Collection entries

···

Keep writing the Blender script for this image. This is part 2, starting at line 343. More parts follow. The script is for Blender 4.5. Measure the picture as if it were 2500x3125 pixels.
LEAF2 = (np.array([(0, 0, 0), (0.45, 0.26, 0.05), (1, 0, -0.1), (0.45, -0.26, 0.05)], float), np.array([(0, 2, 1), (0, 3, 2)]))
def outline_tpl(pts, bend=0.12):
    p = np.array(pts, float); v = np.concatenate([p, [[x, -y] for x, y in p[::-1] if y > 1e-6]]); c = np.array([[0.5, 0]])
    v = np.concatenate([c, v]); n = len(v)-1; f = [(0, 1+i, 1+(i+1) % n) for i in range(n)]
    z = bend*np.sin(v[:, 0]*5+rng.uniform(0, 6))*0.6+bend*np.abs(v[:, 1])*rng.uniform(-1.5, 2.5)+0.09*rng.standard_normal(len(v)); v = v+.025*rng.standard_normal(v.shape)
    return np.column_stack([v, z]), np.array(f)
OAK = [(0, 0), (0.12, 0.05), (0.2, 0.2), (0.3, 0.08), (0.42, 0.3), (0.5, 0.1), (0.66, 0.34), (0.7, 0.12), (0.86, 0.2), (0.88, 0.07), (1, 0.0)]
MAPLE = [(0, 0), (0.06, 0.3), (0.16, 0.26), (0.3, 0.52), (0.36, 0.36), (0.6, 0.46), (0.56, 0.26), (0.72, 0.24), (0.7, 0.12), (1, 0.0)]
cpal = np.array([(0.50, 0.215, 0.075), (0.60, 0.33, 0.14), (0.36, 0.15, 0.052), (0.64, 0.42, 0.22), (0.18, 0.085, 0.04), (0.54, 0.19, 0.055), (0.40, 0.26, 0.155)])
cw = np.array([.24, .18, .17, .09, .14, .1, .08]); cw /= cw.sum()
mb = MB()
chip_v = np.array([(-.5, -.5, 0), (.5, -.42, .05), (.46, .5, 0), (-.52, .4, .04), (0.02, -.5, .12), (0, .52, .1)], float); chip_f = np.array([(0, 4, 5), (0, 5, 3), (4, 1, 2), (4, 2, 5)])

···

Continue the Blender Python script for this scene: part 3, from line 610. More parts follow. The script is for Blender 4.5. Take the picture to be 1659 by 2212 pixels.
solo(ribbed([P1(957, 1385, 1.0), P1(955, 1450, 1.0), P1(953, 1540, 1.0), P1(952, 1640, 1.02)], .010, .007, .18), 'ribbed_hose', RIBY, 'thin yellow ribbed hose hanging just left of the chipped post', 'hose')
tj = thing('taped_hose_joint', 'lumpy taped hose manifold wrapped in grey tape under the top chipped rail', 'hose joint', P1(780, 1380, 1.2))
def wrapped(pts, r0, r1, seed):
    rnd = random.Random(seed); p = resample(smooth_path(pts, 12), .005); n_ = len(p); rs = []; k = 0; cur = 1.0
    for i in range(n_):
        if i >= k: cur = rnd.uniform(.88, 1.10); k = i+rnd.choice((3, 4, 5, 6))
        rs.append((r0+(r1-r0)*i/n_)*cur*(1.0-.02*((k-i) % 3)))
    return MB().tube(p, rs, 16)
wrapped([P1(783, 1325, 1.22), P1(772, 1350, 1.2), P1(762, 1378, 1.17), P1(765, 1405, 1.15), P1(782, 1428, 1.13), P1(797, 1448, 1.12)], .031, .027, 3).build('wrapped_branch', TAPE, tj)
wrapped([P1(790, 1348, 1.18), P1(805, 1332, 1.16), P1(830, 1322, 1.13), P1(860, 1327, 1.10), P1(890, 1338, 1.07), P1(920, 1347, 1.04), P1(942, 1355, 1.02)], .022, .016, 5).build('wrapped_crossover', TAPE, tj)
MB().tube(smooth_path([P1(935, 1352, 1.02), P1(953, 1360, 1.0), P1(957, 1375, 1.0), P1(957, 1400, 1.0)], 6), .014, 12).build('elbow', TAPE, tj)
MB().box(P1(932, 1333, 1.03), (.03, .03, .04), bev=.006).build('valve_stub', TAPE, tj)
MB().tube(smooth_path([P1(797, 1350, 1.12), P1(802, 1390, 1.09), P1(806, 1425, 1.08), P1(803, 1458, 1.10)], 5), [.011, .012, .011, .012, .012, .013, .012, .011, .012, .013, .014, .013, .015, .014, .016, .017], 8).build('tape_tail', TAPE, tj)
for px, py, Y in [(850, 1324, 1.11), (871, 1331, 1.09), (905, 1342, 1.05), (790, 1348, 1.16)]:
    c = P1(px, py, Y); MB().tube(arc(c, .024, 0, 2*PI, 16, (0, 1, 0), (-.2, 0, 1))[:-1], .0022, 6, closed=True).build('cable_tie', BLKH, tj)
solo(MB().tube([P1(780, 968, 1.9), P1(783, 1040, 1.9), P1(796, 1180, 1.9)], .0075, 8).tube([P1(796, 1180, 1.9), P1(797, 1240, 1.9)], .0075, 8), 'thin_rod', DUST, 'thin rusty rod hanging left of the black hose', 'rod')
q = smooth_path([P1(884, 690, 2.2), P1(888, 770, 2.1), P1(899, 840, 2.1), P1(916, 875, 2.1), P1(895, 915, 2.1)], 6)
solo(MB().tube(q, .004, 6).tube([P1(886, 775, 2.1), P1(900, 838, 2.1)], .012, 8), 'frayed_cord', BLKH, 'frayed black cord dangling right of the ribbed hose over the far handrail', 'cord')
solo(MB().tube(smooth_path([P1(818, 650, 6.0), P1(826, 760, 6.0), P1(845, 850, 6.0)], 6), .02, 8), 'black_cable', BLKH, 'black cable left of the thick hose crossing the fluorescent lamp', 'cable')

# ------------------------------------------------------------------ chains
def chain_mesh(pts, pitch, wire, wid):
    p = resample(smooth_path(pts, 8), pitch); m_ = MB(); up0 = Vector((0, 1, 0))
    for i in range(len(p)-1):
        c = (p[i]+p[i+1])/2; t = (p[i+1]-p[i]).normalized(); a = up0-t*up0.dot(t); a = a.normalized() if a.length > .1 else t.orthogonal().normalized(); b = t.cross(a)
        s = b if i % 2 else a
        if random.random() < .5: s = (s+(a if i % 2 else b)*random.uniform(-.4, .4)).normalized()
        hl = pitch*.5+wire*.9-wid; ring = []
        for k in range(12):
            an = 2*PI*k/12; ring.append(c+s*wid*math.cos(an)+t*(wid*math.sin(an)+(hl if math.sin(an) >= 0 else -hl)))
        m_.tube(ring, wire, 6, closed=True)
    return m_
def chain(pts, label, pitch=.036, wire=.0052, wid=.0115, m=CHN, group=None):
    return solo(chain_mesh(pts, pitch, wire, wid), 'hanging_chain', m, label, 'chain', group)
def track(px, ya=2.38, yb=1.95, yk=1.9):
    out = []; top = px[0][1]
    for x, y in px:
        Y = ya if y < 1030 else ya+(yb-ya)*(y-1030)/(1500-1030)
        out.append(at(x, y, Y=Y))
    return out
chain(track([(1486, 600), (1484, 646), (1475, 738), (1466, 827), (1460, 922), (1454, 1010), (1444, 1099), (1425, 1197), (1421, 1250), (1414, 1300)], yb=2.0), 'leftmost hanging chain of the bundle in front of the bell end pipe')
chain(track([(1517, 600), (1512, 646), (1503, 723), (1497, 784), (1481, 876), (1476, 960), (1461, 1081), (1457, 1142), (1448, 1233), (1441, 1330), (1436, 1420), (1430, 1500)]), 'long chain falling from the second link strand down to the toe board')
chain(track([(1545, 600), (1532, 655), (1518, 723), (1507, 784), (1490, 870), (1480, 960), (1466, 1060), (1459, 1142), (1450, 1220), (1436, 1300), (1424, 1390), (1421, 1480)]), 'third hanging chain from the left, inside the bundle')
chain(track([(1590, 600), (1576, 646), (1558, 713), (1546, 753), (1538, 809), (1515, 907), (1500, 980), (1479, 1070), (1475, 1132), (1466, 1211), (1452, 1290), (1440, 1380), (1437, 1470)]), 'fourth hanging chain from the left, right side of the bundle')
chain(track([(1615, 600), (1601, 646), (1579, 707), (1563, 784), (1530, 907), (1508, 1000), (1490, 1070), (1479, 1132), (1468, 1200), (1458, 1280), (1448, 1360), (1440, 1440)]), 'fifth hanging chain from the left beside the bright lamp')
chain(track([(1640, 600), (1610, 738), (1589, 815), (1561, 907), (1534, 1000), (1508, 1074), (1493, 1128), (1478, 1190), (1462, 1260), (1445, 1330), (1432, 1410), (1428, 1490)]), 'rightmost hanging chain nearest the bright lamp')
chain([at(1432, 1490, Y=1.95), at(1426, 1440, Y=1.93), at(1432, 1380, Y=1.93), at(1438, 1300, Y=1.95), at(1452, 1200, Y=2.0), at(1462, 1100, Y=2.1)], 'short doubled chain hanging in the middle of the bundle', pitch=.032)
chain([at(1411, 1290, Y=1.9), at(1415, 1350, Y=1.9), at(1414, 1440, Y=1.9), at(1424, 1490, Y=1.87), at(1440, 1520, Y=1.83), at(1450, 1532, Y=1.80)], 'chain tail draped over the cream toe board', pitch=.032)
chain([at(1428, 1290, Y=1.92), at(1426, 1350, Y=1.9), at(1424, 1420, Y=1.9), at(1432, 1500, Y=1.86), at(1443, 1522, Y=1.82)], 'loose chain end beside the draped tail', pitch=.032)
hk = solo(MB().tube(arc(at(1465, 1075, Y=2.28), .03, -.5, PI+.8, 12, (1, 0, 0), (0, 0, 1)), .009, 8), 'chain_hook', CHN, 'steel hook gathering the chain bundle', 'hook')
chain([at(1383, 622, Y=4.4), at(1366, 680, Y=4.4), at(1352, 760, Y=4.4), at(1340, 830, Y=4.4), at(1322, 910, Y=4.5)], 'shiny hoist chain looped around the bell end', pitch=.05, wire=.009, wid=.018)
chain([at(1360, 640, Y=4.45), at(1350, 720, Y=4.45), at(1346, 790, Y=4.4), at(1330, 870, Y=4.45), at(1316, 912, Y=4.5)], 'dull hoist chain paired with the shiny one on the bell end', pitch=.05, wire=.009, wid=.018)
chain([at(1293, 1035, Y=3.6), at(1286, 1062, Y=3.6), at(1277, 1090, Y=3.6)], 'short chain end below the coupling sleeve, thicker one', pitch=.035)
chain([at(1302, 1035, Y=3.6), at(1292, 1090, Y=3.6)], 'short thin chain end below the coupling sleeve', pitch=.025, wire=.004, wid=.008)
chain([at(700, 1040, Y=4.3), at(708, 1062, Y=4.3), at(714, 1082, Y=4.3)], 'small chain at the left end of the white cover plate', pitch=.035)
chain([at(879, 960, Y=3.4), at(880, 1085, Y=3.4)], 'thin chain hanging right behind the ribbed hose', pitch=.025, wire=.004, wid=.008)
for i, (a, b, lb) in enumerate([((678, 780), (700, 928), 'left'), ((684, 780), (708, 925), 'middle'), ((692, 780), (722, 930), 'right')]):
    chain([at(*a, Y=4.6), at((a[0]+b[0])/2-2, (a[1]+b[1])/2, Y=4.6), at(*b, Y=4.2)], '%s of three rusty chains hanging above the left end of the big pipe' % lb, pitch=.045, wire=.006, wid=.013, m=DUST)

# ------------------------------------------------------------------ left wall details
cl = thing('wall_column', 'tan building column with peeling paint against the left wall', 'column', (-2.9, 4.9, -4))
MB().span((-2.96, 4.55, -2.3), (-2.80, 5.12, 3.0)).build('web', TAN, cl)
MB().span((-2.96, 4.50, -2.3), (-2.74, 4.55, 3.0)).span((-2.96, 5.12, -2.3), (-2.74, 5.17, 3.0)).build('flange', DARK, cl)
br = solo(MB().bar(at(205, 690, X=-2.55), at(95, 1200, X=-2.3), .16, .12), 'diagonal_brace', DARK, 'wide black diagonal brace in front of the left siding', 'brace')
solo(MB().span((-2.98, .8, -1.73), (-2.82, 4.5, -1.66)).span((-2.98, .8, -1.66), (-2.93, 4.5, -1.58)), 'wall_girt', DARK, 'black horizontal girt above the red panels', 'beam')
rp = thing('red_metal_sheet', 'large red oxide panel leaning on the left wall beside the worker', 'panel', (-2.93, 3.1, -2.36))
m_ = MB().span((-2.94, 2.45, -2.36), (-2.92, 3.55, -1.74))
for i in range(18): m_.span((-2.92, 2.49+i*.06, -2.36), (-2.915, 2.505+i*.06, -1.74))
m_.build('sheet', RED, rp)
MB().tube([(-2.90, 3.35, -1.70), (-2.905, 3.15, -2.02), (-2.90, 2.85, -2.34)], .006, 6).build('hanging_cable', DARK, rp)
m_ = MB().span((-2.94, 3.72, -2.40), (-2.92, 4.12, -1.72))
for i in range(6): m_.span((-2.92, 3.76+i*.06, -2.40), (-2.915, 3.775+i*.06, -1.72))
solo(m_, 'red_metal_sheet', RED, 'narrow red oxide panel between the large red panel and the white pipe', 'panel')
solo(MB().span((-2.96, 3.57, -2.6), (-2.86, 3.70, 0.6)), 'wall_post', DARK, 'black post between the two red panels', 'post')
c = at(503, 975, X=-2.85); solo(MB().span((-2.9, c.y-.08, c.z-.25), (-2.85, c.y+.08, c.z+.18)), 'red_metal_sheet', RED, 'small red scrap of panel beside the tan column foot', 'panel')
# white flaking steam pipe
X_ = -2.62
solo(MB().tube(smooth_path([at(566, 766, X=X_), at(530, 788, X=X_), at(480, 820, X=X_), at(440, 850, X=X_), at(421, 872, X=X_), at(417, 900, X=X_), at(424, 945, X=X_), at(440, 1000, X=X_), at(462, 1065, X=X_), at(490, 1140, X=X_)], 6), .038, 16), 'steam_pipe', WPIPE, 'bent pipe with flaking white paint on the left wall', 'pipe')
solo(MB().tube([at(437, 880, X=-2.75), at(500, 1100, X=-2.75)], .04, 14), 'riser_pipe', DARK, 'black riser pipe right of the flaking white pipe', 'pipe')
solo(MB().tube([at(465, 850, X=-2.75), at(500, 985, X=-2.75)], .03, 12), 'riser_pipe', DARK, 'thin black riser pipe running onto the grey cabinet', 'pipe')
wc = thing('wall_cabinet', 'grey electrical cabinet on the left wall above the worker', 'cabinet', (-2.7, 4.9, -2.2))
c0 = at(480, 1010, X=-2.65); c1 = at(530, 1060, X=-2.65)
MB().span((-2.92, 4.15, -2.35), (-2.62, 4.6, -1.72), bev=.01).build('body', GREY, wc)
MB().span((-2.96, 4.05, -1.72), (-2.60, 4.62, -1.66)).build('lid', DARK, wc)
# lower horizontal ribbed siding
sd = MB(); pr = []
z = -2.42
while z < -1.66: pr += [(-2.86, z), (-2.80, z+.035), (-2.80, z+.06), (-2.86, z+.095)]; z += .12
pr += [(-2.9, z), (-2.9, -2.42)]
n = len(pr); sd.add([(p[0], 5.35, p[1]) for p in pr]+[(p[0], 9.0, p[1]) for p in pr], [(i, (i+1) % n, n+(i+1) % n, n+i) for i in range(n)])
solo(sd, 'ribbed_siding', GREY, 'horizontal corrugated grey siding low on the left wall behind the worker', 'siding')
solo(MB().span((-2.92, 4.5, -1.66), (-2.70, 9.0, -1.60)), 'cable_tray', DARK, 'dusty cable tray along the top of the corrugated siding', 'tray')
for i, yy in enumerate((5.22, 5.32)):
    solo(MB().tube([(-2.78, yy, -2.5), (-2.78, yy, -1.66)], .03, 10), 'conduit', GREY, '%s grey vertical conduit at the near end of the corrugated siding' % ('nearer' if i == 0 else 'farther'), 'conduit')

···

**WHAT IS NEEDED**:
Return every line in the listing that contains the word "follow".

**SOLUTION**:
Keep writing the Blender script for this image. This is part 2, starting at line 343. More parts follow. The script is for Blender 4.5. Measure the picture as if it were 2500x3125 pixels.
Continue the Blender Python script for this scene: part 3, from line 610. More parts follow. The script is for Blender 4.5. Take the picture to be 1659 by 2212 pixels.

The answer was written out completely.